A despeito do evidente aspecto religioso, o qual provém do teocentrismo absoluto vigorante e justifica as normas de direito comum contidas no documento, essas Leis demonstram preocupações de natureza constitucional abordadas bem mais tarde em Constituições formais, como a cláusula de fundamento ou origem, onde reside o fundamento de validade ou a legitimidade; e a cláusula de incidência, correspondendo ao plano de aplicação da norma, tendo atrelado a si a cláusula da generalidade e imparcialidade, podendo-se assim fazer menção à isonomia tão apregoada nos dias atuais.
3. DENSIDADE JURÍDICA E VALOR CONSTITUINTE DAS LEIS FUNDAMENTAIS DO MARANHÃO
Quanto à aptidão constitucional das Leis Fundamentais, vale ressaltar a presença dos atributos de densidade jurídica e valor constituinte nessas leis. Nesse sentido, é válido conceituar a densidade jurídica como a característica derivada do plano positivo, emanando do “deve ser”, requerendo que a norma transponha seu status jurígeno, de possibilidade, e chegue ao jurídico, de concretude; ao passo que “valor constituinte” seria, à luz dos ensinamentos de José Cláudio Pavão Santana, “a qualidade da norma de reunir os elementos que configuram a legítima instituição do poder, traçando-lhe limites ao exercício”.
Partindo dos conceitos acima mencionados, pode-se afirmar que as Leis Fundamentais do Maranhão eram dotadas de valor constituinte, uma vez que foram concebidas, escritas e publicadas no Continente Americano, evidenciando assim o critério da territorialidade, sendo um dos elementos legitimadores do poder. Sob tal perspectiva, as Leis Fundamentais são uma das várias manifestações formais que servem de comprovação do fenômeno da projeção territorial do poder.
Ainda nesse sentido, é válido salientar o valor constituinte das Leis Fundamentais, tendo em vista que decorrem de uma ampla avaliação e de aspectos oriundos da vontade dos índios e dos franceses, possuindo assim a propriedade de serem resultado da reunião de “circunstâncias, desejos e aspirações do povo”, qualificando-se como instrumento de legítima instituição do poder.
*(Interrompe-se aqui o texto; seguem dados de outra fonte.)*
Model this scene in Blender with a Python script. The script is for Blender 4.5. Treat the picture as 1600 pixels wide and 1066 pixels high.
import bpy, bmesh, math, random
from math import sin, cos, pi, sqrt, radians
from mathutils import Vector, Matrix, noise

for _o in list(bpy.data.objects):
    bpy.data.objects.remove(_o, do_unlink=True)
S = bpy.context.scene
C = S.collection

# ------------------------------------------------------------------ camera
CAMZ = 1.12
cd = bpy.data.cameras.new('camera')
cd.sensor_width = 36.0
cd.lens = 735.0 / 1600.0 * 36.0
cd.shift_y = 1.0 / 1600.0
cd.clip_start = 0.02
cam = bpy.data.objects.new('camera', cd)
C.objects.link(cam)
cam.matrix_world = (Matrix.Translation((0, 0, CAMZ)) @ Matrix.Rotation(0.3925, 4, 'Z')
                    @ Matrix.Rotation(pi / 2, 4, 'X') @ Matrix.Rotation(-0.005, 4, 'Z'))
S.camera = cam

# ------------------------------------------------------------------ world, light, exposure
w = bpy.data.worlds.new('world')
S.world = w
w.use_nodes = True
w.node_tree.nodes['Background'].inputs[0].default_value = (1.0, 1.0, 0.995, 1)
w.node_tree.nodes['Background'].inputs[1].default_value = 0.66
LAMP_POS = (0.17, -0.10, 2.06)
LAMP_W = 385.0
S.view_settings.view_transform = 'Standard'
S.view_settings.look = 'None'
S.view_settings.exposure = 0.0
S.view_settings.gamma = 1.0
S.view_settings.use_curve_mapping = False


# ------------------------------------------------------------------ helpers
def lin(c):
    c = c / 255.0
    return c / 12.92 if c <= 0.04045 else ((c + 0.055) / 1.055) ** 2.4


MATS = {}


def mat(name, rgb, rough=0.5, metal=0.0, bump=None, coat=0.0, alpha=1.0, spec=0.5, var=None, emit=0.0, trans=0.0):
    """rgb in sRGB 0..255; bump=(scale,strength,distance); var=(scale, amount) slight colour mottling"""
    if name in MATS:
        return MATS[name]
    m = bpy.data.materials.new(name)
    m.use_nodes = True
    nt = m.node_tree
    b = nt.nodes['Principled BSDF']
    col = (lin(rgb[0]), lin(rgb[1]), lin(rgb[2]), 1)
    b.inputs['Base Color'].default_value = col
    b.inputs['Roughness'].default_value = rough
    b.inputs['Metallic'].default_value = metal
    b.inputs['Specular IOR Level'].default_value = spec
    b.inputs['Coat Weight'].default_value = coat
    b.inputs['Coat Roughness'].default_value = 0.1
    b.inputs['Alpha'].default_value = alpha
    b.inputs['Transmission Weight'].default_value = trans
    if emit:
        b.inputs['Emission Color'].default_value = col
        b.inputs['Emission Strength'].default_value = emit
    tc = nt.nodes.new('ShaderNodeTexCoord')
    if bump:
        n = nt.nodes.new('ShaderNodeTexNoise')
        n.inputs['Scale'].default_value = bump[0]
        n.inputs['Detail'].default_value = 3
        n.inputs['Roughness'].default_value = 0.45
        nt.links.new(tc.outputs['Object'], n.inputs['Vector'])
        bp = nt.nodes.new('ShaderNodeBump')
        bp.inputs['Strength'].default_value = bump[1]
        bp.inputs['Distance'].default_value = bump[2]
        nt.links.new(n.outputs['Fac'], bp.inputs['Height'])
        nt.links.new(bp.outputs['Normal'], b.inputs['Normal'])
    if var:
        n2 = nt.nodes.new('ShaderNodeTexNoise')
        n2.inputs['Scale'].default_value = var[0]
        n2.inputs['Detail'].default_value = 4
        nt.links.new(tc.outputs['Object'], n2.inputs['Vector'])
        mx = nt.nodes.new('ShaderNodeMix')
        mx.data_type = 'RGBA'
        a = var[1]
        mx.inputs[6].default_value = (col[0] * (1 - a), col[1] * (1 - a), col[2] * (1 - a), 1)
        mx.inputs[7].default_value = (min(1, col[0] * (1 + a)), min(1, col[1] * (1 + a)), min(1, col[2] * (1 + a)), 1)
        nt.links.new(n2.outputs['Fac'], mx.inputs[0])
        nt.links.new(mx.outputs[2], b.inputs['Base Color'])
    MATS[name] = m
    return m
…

Quanto à densidade jurídica, pode-se dizer que as Leis Fundamentais são dotadas de tal característica, tendo em vista que são embasadas no positivismo normativo, já que tais leis emanam com um caráter inviolável, isto é, evidenciando assim o caráter “deve ser”, implicando na conduta que deve acontecer, regulando as relações entre seus destinatários, instituindo normas de conduta e penalidades diante de violações, o que ressalta a intensidade normativa. É certo que o cotidiano dos nativos era regulado através de um sistema informal e consuetudinário, o que faz com que as Leis Fundamentais sejam decorrentes de uma vasta avaliação e de aspectos decorrentes das vontades dos franceses e indígenas. Assim, a densidade jurídica aqui mencionada vai além da reserva a uma lei restrita, mas estende-se aos limites da “situacionalidade”, podendo vir a servir de repositório para as relações conflituosas que possam vir a existir.
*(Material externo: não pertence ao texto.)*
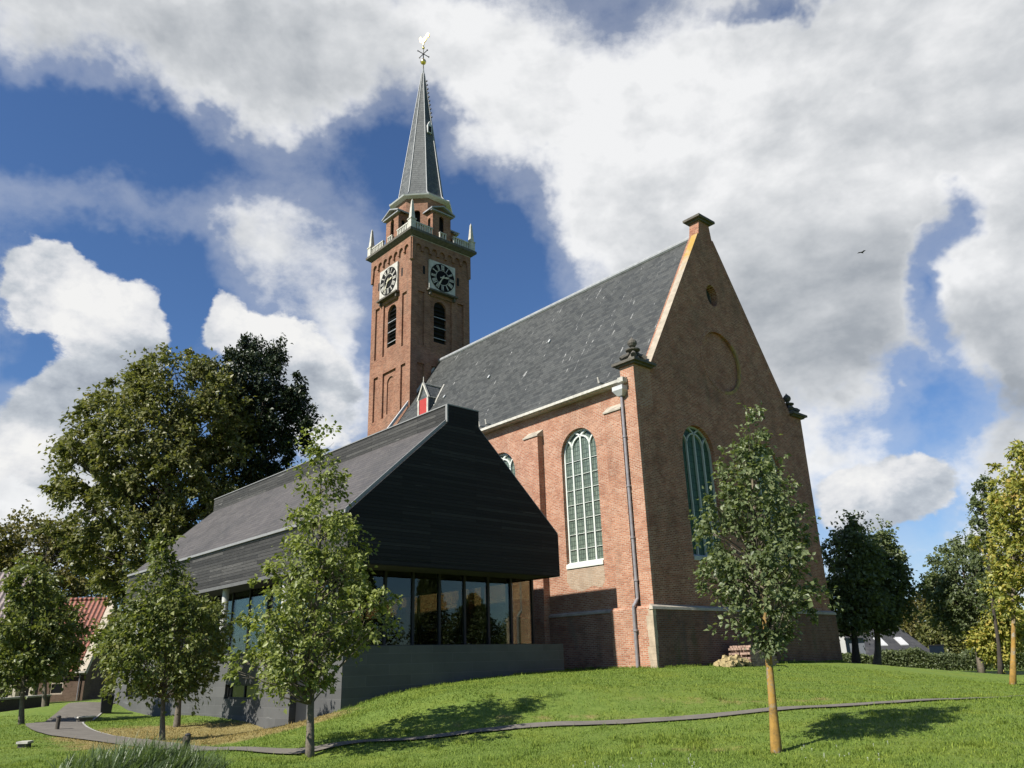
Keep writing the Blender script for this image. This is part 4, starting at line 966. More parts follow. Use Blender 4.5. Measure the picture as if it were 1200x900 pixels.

Outro ponto que merece destaque ao se afirmar a densidade jurídica é a eficácia normativa, uma vez que a densidade reside na própria estrutura formal dos enunciados, fazendo com que as Leis adaptem-se ao esquema abstrato da norma jurídica. Ainda sob a perspectiva da eficácia normativa, pode-se observá-la tanto no tocante às relações interpessoais (as cláusulas de conteúdo penal) quanto o caráter normativo que rege as relações institucionais (quando se declara, por exemplo, a formação do Estado sob a regência da Lei Fundamental propriamente dita).
4 CONSIDERAÇÕES FINAIS
Atrelando-se ainda à perspectiva substancial de Constituição, encontram-se as Leis Fundamentais como o conjunto de normas, regras e princípios que têm por objetivo organizar e estruturar um Estado, delimitando o ordenamento jurídico. Sob tal prisma, a aptidão constitucional das Leis Fundamentais do Maranhão, assim sendo, pode ser identificada em dois pontos. O primeiro deles faz referência à declaração de um Estado soberano; o segundo, por sua vez, é quando se compreende as Leis Fundamentais como o conjunto de regras com densidade jurídica que transcende os limites de uma lei comum. Partindo de tal natureza e ante o supracitado, tem-se a ratificação da existência de densidade jurídica (emanando do plano positivo) e, ainda, de valor constituinte (portando os elementos de legítima instituição de poder), implicando assim na transposição do jurígeno para o jurídico.
Assim, sendo dotadas de densidade jurídica e valor constituinte, ao mesmo instante em que estabeleciam o modus vivendi (normas de conduta), as Leis Fundamentais, embora com conteúdo iminentemente teológico, destacaram-se, dentre outros motivos, por suas normas penais como forma de garantir, principalmente aos índios, os direitos de liberdade e propriedade, tendo assim escopo político-jurídico o suficiente para serem vistas como primeira manifestação constitucionalista no continente Americano.